Community Redevelopment and Moderate Income Housing
The old Federal Highway, U.S. 1, winds it's way through the northern part of Miami-Dade County now sporting the name Biscayne Blvd. as it passes through Miami, Miami Shores, North Miami, North Miami Beach, and the scattered bits and pieces of unincorporated county in between. There used to be lots of little trailer parks and tourist cabins dating from the 1930's and '40's, but there's little left of them now. Even many of the motels that replaced them in the following decades have made way for shopping malls and office buildings. Still, here and there, are reminders of the earlier era.
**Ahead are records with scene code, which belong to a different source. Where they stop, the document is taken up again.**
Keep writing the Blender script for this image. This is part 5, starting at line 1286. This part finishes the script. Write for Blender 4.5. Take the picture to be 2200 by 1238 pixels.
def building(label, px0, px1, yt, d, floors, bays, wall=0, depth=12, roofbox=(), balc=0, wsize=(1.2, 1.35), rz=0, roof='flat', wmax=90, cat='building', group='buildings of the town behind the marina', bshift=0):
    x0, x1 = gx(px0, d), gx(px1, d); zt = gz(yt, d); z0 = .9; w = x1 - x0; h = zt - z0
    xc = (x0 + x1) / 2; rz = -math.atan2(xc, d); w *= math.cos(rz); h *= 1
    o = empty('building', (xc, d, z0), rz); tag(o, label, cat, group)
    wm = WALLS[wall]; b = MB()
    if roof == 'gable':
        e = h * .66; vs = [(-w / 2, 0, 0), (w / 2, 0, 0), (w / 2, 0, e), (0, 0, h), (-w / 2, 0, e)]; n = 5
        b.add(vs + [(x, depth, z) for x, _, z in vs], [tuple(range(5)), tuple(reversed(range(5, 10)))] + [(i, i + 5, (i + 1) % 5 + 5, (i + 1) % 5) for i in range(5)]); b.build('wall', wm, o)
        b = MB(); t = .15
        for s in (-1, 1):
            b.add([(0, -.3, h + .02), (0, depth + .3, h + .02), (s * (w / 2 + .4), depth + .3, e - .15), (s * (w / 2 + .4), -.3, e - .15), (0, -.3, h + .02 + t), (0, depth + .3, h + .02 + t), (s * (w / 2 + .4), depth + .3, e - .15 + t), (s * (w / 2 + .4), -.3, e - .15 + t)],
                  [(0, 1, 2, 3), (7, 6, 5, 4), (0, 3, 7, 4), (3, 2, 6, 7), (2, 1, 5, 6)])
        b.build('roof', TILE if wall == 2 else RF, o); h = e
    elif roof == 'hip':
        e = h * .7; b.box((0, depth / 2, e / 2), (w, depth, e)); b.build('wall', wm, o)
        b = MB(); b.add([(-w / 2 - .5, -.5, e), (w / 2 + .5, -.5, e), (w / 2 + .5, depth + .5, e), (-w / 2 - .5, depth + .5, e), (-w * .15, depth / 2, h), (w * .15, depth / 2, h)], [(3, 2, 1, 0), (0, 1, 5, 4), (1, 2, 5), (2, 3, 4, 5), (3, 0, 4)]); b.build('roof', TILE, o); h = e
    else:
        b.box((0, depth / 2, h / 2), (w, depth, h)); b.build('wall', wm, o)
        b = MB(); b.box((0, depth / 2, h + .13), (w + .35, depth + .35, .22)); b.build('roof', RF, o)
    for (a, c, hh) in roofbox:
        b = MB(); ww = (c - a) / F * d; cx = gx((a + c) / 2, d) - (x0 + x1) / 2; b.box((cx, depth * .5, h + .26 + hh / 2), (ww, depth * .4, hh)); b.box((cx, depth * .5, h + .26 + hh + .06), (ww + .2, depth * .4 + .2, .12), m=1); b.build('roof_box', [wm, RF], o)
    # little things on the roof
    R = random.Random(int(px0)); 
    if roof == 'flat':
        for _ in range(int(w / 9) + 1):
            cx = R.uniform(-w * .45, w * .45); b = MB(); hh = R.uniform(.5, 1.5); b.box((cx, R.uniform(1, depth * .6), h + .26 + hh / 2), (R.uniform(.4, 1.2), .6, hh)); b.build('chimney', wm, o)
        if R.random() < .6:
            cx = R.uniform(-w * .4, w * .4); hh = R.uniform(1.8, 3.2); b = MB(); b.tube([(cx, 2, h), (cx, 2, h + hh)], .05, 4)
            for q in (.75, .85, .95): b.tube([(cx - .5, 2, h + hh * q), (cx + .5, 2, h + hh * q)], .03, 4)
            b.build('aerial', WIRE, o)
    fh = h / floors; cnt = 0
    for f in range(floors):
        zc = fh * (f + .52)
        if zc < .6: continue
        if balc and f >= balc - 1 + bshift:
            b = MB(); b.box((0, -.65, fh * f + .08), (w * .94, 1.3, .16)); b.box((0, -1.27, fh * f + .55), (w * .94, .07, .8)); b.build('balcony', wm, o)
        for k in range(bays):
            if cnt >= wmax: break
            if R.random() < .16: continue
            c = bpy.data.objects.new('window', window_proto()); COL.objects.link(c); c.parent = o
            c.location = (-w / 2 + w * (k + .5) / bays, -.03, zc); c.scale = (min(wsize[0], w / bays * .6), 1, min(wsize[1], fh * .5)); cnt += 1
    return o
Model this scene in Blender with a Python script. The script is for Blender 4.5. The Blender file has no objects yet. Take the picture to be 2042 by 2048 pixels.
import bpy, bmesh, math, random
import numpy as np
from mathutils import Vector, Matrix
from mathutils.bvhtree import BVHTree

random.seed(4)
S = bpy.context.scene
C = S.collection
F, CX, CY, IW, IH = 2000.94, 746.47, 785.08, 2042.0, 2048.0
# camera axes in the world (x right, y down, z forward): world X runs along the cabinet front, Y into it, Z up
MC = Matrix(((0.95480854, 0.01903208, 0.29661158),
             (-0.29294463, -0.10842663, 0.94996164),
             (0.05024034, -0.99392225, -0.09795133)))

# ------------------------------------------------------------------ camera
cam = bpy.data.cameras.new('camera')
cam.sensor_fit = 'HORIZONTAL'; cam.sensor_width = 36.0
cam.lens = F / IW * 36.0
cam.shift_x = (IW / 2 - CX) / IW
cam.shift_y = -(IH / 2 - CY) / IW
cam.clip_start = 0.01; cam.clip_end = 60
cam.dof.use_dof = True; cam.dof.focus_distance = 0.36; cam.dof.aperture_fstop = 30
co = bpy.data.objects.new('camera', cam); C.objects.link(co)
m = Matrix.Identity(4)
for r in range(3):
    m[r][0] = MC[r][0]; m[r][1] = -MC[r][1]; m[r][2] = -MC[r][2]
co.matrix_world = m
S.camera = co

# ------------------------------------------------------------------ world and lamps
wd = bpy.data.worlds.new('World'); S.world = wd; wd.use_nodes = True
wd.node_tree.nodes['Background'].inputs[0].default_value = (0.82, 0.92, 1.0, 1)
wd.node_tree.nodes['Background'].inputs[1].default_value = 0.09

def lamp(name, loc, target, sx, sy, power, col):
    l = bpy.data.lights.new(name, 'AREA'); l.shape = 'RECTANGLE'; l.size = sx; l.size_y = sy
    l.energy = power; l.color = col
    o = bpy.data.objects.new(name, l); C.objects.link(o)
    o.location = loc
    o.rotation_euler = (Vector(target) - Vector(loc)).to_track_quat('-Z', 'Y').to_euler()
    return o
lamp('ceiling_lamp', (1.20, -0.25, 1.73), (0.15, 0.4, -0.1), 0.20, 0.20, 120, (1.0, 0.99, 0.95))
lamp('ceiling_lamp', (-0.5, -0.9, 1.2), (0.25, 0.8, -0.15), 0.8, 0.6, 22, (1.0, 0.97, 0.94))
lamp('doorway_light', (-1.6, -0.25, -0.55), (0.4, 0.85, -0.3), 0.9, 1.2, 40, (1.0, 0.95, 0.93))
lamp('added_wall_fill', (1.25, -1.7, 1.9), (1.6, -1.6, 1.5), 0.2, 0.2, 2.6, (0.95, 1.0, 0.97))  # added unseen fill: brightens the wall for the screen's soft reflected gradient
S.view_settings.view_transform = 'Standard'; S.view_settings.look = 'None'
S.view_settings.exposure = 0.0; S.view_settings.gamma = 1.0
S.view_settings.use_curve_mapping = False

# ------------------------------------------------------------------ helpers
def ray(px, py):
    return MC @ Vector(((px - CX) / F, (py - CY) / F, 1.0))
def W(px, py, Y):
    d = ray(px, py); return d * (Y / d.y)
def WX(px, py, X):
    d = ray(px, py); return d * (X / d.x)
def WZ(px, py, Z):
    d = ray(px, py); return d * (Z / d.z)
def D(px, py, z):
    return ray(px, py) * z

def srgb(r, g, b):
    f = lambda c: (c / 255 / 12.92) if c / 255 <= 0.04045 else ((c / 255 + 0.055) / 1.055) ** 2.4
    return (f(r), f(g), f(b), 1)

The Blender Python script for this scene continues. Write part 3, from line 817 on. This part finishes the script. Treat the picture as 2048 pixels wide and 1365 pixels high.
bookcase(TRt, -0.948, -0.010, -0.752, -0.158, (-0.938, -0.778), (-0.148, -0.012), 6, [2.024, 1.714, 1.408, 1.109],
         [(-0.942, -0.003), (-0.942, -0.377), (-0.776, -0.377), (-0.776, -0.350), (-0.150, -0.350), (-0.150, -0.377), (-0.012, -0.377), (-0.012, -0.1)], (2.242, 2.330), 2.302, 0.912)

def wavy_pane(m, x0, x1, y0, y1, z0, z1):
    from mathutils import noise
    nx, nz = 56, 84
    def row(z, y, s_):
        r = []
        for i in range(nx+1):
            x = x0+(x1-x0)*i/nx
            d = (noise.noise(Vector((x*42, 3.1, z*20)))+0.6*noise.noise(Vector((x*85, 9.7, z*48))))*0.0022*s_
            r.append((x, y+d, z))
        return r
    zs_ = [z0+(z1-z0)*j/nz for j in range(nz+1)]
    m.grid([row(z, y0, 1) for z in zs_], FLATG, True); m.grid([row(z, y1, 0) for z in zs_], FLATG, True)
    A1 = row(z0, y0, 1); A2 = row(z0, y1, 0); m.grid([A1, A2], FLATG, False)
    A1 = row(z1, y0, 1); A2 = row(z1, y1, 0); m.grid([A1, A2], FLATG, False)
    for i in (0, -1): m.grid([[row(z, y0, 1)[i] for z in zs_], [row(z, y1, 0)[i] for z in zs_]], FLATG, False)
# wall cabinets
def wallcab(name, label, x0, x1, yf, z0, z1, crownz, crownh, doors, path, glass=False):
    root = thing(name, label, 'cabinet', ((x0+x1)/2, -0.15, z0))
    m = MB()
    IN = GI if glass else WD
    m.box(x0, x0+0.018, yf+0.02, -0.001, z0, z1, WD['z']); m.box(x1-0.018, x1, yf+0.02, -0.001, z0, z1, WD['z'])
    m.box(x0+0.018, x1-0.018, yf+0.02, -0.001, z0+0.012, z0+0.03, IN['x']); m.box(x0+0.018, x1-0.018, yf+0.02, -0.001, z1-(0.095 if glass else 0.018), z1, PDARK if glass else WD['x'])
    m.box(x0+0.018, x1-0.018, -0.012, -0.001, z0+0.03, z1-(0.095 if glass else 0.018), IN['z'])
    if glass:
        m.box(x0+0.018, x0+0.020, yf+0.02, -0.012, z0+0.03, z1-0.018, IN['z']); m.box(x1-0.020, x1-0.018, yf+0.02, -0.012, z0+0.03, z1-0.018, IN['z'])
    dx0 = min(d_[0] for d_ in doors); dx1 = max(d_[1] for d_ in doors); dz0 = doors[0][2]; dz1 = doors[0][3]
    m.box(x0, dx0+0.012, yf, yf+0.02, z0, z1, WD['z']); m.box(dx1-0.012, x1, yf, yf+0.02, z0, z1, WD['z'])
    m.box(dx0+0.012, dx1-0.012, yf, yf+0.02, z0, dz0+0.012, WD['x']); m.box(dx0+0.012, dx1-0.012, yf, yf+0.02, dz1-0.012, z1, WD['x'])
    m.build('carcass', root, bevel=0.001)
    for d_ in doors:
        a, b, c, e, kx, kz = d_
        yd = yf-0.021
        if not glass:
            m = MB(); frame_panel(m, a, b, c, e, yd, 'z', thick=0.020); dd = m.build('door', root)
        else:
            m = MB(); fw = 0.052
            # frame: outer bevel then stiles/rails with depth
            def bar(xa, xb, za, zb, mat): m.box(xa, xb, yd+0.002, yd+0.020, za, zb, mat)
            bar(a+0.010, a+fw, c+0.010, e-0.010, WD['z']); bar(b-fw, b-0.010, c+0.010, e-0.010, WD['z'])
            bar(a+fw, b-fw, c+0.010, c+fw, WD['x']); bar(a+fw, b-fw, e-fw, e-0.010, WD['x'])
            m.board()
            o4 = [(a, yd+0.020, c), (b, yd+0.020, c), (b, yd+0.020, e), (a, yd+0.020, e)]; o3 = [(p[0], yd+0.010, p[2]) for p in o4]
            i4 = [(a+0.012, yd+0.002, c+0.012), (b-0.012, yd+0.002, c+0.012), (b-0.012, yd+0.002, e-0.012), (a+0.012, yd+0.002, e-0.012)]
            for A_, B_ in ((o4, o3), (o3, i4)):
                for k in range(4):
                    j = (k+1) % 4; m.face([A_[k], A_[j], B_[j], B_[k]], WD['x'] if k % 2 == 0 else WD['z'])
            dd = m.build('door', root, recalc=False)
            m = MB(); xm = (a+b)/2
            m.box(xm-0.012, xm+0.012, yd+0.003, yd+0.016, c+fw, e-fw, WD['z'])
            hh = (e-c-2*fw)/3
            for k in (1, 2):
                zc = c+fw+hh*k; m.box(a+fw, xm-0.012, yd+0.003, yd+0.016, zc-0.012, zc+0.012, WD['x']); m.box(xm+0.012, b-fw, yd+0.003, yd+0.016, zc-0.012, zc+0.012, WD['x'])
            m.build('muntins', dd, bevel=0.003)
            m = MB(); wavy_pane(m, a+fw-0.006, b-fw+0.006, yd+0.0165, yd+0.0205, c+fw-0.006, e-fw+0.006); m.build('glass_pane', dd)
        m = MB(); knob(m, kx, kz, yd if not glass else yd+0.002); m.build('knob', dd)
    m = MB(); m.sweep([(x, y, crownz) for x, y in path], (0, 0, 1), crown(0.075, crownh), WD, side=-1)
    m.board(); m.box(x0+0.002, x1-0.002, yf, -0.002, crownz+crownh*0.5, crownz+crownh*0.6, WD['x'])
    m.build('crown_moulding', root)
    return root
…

Recently the City of Miami has been rocked by a scandal where tens of millions of dollars have dissapeared, money that was supposed to be used for "moderate income housing". It vanished! Nothing built. Just a web of deals and grants and contracts between this developer and that, many with ties to various political types of the sort that award the contracts. Strangely, some of these developers have suddenly been able to build themselves multi-million dollar homes and offices in the nicer parts of town. The poor people in many cases don't even have the now razed buildings in which they once lived.
I noticed this collection of partially gutted cabins and fire damaged main building at 109th Street, about a mile south of the North Miami city limit and thought what a great tongue-in-cheek photo essay this would make about the fictional North Miami Redevelopment Agency. I tried to get city councilman Scott Galvin to visit the site, envisioning him in suit and tie carrying a clip board as he made notes, but we couldn't schedule the time when we both were free. Then James Mitchell showed up in Miami, so he and I went exploring the place. I suppose I could still write about "Visiting Washington, D.C. official on government contract examines nearly rehabbed moderate income housing" but after checking the place over Monkey said "No way!". Monkey's the boss!